- [DIRECTION] In the entries below, find the line containing "by 1333 pixels." and the line containing "for i in q])". Copy those two lines and everything between them exactly, and only that.

- [INPUT DATA]
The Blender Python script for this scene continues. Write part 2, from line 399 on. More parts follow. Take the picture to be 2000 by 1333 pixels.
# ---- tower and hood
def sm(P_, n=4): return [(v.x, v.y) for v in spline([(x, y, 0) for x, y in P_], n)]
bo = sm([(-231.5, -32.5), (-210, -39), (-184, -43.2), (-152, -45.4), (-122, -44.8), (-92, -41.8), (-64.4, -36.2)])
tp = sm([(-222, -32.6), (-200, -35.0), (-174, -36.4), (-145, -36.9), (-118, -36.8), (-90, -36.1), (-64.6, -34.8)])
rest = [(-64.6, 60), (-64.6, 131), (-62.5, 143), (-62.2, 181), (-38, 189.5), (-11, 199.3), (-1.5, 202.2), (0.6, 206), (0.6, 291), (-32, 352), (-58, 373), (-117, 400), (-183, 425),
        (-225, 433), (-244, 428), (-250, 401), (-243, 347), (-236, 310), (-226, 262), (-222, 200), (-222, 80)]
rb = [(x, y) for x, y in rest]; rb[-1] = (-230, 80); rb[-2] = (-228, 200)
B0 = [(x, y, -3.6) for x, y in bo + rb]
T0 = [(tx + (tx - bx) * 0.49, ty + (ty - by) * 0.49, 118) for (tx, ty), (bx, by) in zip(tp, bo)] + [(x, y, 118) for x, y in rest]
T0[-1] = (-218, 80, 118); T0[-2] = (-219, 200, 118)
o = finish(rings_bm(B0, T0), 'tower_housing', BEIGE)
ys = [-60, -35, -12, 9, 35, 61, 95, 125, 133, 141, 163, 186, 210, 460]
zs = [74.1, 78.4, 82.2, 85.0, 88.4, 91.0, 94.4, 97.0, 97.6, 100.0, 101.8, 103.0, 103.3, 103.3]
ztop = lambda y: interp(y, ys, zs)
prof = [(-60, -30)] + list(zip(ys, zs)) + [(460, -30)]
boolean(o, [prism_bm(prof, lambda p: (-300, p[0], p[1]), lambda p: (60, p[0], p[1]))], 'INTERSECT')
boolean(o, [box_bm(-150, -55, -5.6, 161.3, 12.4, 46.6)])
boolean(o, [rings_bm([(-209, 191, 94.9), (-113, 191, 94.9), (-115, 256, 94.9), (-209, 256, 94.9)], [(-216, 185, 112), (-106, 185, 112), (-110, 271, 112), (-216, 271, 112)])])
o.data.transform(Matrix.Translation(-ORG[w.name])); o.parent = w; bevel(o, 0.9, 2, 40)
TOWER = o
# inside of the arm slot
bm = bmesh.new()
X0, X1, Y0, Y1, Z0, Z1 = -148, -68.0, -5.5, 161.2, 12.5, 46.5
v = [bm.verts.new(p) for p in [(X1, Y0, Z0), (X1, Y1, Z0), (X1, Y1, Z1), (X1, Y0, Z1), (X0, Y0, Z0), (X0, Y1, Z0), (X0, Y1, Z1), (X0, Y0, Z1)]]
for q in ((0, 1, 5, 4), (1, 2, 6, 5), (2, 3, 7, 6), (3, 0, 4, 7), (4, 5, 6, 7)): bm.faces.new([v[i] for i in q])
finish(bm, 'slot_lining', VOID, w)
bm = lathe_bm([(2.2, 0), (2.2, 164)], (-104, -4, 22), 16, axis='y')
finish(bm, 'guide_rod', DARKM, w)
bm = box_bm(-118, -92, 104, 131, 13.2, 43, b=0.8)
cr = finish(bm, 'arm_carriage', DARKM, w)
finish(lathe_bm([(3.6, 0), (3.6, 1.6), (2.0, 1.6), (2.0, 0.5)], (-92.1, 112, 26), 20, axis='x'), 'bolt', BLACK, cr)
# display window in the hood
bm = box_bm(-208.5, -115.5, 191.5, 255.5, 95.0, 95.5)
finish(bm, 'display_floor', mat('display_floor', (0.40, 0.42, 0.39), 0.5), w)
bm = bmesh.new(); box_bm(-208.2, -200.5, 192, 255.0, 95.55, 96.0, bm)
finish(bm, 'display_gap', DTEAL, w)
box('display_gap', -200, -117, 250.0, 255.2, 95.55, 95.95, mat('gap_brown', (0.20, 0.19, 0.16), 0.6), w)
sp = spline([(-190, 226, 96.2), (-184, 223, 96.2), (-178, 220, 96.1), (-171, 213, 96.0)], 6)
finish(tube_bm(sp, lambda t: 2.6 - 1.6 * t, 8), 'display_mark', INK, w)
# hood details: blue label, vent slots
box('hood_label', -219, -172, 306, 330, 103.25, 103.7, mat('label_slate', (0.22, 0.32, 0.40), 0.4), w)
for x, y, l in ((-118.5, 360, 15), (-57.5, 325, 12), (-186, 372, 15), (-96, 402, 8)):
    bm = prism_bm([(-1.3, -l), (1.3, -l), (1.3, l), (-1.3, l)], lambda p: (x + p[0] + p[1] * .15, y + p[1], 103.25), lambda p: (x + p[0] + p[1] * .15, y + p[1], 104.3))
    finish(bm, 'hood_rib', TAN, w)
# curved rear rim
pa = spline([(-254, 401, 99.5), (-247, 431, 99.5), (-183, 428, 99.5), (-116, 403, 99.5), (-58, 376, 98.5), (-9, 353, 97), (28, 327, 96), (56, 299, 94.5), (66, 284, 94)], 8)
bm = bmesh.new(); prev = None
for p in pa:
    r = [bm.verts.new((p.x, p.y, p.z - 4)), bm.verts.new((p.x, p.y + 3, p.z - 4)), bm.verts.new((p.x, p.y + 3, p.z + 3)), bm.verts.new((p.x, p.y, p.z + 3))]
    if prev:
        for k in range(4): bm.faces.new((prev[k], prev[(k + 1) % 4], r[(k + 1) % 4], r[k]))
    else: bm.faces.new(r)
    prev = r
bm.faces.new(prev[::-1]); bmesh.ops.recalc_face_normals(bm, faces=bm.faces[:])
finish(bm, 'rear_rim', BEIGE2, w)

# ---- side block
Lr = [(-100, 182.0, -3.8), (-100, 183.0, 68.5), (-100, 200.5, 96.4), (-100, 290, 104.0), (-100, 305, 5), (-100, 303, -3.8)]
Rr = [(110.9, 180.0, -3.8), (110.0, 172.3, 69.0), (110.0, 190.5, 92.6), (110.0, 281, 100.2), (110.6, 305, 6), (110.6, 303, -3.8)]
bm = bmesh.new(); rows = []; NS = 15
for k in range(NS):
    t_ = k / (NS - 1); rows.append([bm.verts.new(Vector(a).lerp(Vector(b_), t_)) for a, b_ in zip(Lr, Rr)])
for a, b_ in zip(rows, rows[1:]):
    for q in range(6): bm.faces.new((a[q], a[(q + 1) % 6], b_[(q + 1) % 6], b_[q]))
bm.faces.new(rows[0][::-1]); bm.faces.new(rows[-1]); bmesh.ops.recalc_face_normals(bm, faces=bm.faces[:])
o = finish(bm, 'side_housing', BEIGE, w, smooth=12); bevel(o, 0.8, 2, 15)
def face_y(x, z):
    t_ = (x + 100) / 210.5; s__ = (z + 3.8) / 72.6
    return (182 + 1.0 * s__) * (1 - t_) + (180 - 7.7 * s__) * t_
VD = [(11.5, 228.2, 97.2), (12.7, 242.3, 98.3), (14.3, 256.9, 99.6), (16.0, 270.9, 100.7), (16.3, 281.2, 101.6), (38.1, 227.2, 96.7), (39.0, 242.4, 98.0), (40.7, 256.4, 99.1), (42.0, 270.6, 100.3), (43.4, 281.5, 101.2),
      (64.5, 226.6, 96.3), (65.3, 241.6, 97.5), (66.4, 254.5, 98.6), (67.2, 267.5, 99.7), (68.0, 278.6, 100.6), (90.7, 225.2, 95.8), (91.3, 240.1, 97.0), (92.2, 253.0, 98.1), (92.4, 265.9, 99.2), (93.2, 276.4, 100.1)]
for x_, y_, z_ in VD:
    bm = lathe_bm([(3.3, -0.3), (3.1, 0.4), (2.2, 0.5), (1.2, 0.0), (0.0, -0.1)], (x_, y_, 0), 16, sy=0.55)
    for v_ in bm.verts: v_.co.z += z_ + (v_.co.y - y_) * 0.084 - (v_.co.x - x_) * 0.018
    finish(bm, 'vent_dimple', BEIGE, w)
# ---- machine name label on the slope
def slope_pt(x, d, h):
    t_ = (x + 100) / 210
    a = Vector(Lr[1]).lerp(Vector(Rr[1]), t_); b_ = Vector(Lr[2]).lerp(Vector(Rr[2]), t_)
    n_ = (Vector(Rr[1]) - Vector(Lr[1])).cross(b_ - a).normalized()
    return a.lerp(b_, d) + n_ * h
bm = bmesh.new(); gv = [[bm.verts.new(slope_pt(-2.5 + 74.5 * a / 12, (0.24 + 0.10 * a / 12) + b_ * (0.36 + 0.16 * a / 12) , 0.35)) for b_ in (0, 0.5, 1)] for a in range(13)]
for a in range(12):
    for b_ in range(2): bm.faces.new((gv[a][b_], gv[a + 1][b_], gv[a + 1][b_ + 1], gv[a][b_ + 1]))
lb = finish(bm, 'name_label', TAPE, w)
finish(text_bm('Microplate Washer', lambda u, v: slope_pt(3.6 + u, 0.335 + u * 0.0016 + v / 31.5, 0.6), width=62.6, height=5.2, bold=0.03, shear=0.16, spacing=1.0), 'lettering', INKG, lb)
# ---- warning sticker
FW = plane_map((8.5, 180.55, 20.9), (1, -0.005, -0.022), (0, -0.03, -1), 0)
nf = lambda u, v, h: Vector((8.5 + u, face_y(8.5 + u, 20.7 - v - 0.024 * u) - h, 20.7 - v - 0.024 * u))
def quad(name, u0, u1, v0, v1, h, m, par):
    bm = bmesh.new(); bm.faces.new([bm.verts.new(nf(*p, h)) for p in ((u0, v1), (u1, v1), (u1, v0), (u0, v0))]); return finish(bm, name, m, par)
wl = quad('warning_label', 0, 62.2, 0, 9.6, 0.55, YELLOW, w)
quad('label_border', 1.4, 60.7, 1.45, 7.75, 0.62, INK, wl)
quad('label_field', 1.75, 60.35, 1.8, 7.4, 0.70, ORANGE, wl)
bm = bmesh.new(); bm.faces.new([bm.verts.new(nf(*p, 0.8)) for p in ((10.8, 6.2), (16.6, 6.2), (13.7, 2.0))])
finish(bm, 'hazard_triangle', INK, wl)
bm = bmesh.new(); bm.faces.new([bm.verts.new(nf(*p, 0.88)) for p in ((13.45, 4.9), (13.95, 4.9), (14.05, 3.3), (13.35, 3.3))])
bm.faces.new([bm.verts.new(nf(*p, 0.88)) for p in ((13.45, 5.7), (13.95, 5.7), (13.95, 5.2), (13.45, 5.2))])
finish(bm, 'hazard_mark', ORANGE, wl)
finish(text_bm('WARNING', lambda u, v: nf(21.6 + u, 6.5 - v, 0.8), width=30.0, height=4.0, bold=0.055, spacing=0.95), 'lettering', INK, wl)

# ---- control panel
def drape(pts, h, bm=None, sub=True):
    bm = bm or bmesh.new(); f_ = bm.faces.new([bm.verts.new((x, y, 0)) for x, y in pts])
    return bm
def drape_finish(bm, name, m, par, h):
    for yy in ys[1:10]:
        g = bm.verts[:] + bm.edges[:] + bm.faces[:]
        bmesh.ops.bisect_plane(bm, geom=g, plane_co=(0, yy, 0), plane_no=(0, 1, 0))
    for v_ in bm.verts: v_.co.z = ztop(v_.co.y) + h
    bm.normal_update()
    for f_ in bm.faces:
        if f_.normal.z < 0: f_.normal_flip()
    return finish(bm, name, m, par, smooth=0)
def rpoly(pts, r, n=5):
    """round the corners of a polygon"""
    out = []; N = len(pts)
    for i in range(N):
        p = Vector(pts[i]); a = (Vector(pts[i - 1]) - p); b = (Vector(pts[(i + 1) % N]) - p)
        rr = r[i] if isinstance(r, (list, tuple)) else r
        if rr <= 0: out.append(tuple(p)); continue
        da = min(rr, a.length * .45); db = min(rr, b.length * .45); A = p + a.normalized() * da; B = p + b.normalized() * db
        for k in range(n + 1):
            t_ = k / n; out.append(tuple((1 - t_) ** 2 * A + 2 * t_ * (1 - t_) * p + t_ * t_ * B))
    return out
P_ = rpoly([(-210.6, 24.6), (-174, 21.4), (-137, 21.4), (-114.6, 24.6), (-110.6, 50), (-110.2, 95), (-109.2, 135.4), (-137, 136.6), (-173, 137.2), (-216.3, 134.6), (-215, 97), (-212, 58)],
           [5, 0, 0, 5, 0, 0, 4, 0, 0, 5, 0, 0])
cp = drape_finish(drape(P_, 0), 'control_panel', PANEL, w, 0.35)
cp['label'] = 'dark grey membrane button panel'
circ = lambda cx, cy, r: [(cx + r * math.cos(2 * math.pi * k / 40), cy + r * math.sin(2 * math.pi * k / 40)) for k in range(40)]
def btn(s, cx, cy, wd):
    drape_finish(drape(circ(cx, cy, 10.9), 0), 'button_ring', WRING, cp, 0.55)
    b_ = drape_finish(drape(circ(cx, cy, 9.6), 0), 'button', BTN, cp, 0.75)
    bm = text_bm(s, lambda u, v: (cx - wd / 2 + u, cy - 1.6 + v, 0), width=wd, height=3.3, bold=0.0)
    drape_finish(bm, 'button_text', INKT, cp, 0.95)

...

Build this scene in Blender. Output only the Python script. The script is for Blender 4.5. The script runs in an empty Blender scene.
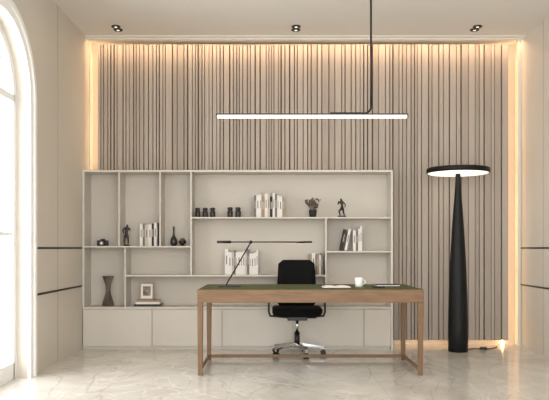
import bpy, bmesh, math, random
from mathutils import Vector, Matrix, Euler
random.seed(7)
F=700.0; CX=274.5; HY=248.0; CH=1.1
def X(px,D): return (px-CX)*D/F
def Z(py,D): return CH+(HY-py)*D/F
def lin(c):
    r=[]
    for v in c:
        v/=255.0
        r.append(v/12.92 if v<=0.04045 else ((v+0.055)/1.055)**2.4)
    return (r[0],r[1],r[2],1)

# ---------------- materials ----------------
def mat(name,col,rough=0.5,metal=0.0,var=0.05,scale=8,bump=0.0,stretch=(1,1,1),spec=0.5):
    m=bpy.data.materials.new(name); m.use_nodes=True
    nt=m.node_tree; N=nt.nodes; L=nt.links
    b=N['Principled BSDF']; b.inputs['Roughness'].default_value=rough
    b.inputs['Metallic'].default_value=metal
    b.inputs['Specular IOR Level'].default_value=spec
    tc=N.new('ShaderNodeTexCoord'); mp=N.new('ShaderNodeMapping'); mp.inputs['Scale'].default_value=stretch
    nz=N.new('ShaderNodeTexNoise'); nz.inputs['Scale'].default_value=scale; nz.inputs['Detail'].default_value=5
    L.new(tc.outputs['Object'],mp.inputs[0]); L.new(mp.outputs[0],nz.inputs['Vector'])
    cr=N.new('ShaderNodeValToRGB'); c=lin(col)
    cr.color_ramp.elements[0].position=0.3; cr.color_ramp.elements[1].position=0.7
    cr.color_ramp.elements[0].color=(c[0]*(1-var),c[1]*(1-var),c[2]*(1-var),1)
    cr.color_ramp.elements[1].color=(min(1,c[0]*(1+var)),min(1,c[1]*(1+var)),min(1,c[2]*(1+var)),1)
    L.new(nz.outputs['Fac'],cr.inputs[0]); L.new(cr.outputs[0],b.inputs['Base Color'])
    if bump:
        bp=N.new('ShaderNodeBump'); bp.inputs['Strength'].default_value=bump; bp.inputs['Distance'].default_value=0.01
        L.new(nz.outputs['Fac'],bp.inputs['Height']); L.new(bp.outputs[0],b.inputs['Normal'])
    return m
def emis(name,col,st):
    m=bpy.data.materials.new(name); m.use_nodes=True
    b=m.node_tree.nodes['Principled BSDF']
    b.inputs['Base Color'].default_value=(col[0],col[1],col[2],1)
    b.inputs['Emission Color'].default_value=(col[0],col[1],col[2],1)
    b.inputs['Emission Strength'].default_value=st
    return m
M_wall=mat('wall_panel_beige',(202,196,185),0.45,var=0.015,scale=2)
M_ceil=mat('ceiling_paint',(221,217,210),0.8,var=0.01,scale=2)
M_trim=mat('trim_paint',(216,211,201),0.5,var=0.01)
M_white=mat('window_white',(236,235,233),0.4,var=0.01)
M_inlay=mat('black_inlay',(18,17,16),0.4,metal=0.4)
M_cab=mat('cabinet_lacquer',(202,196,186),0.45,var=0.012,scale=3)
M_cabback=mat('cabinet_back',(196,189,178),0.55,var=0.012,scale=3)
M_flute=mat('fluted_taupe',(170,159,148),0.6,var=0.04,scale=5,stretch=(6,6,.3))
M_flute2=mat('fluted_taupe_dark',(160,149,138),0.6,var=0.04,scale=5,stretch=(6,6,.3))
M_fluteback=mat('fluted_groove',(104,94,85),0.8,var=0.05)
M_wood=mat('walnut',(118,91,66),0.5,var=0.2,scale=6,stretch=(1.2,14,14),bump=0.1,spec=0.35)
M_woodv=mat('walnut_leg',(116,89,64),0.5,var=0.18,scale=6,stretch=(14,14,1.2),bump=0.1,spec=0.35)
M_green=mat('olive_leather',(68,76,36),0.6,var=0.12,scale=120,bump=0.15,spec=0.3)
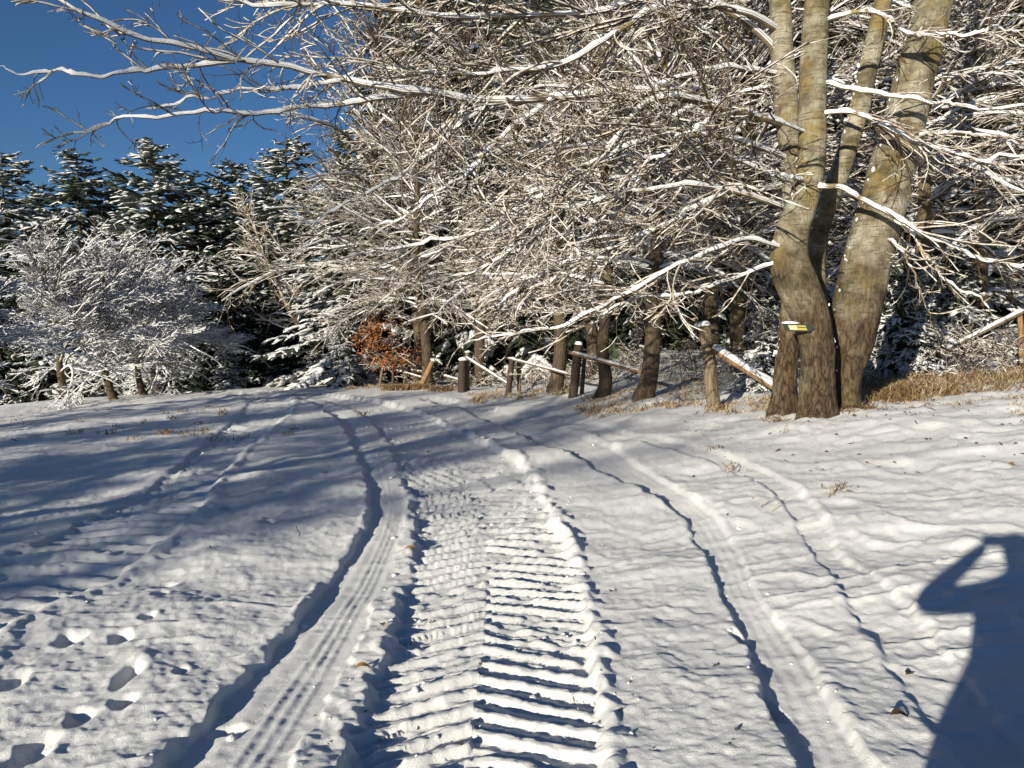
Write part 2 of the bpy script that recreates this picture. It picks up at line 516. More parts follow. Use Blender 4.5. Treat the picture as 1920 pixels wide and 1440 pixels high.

==

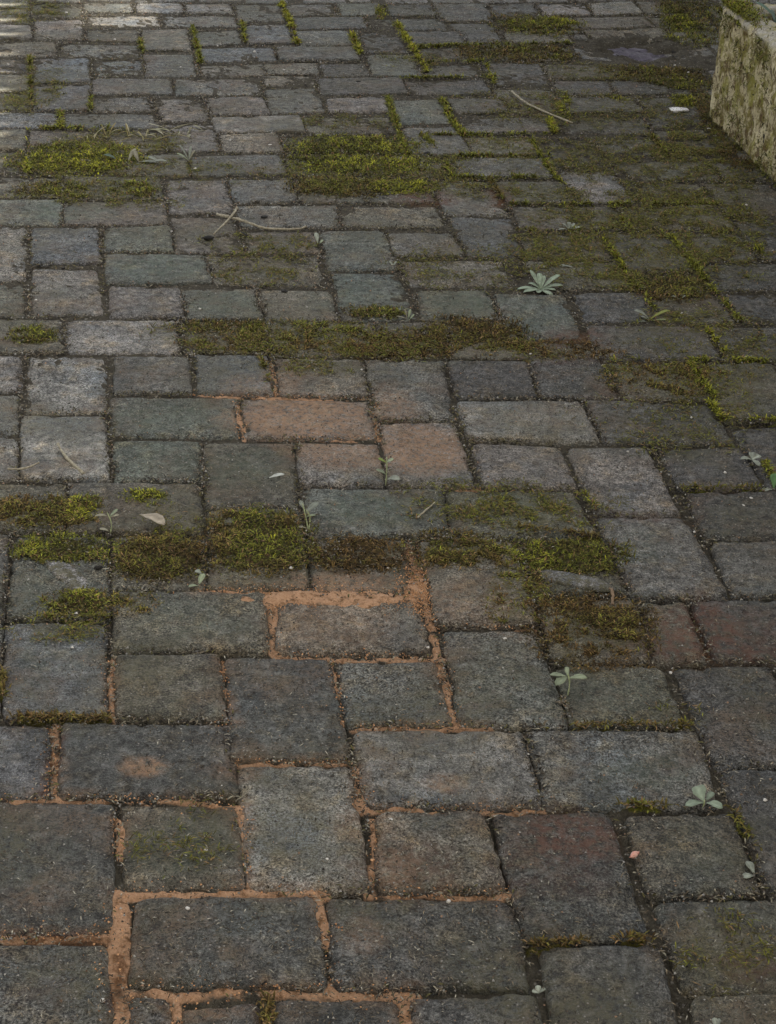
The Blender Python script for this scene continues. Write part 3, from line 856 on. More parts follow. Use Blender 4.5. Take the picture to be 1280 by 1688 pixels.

- [RESPONSE TO THE TASK]
The Blender Python script for this scene continues. Write part 2, from line 399 on. More parts follow. Take the picture to be 2000 by 1333 pixels.
# ---- tower and hood
def sm(P_, n=4): return [(v.x, v.y) for v in spline([(x, y, 0) for x, y in P_], n)]
bo = sm([(-231.5, -32.5), (-210, -39), (-184, -43.2), (-152, -45.4), (-122, -44.8), (-92, -41.8), (-64.4, -36.2)])
tp = sm([(-222, -32.6), (-200, -35.0), (-174, -36.4), (-145, -36.9), (-118, -36.8), (-90, -36.1), (-64.6, -34.8)])
rest = [(-64.6, 60), (-64.6, 131), (-62.5, 143), (-62.2, 181), (-38, 189.5), (-11, 199.3), (-1.5, 202.2), (0.6, 206), (0.6, 291), (-32, 352), (-58, 373), (-117, 400), (-183, 425),
        (-225, 433), (-244, 428), (-250, 401), (-243, 347), (-236, 310), (-226, 262), (-222, 200), (-222, 80)]
rb = [(x, y) for x, y in rest]; rb[-1] = (-230, 80); rb[-2] = (-228, 200)
B0 = [(x, y, -3.6) for x, y in bo + rb]
T0 = [(tx + (tx - bx) * 0.49, ty + (ty - by) * 0.49, 118) for (tx, ty), (bx, by) in zip(tp, bo)] + [(x, y, 118) for x, y in rest]
T0[-1] = (-218, 80, 118); T0[-2] = (-219, 200, 118)
o = finish(rings_bm(B0, T0), 'tower_housing', BEIGE)
ys = [-60, -35, -12, 9, 35, 61, 95, 125, 133, 141, 163, 186, 210, 460]
zs = [74.1, 78.4, 82.2, 85.0, 88.4, 91.0, 94.4, 97.0, 97.6, 100.0, 101.8, 103.0, 103.3, 103.3]
ztop = lambda y: interp(y, ys, zs)
prof = [(-60, -30)] + list(zip(ys, zs)) + [(460, -30)]
boolean(o, [prism_bm(prof, lambda p: (-300, p[0], p[1]), lambda p: (60, p[0], p[1]))], 'INTERSECT')
boolean(o, [box_bm(-150, -55, -5.6, 161.3, 12.4, 46.6)])
boolean(o, [rings_bm([(-209, 191, 94.9), (-113, 191, 94.9), (-115, 256, 94.9), (-209, 256, 94.9)], [(-216, 185, 112), (-106, 185, 112), (-110, 271, 112), (-216, 271, 112)])])
o.data.transform(Matrix.Translation(-ORG[w.name])); o.parent = w; bevel(o, 0.9, 2, 40)
TOWER = o
# inside of the arm slot
bm = bmesh.new()
X0, X1, Y0, Y1, Z0, Z1 = -148, -68.0, -5.5, 161.2, 12.5, 46.5
v = [bm.verts.new(p) for p in [(X1, Y0, Z0), (X1, Y1, Z0), (X1, Y1, Z1), (X1, Y0, Z1), (X0, Y0, Z0), (X0, Y1, Z0), (X0, Y1, Z1), (X0, Y0, Z1)]]
for q in ((0, 1, 5, 4), (1, 2, 6, 5), (2, 3, 7, 6), (3, 0, 4, 7), (4, 5, 6, 7)): bm.faces.new([v[i] for i in q])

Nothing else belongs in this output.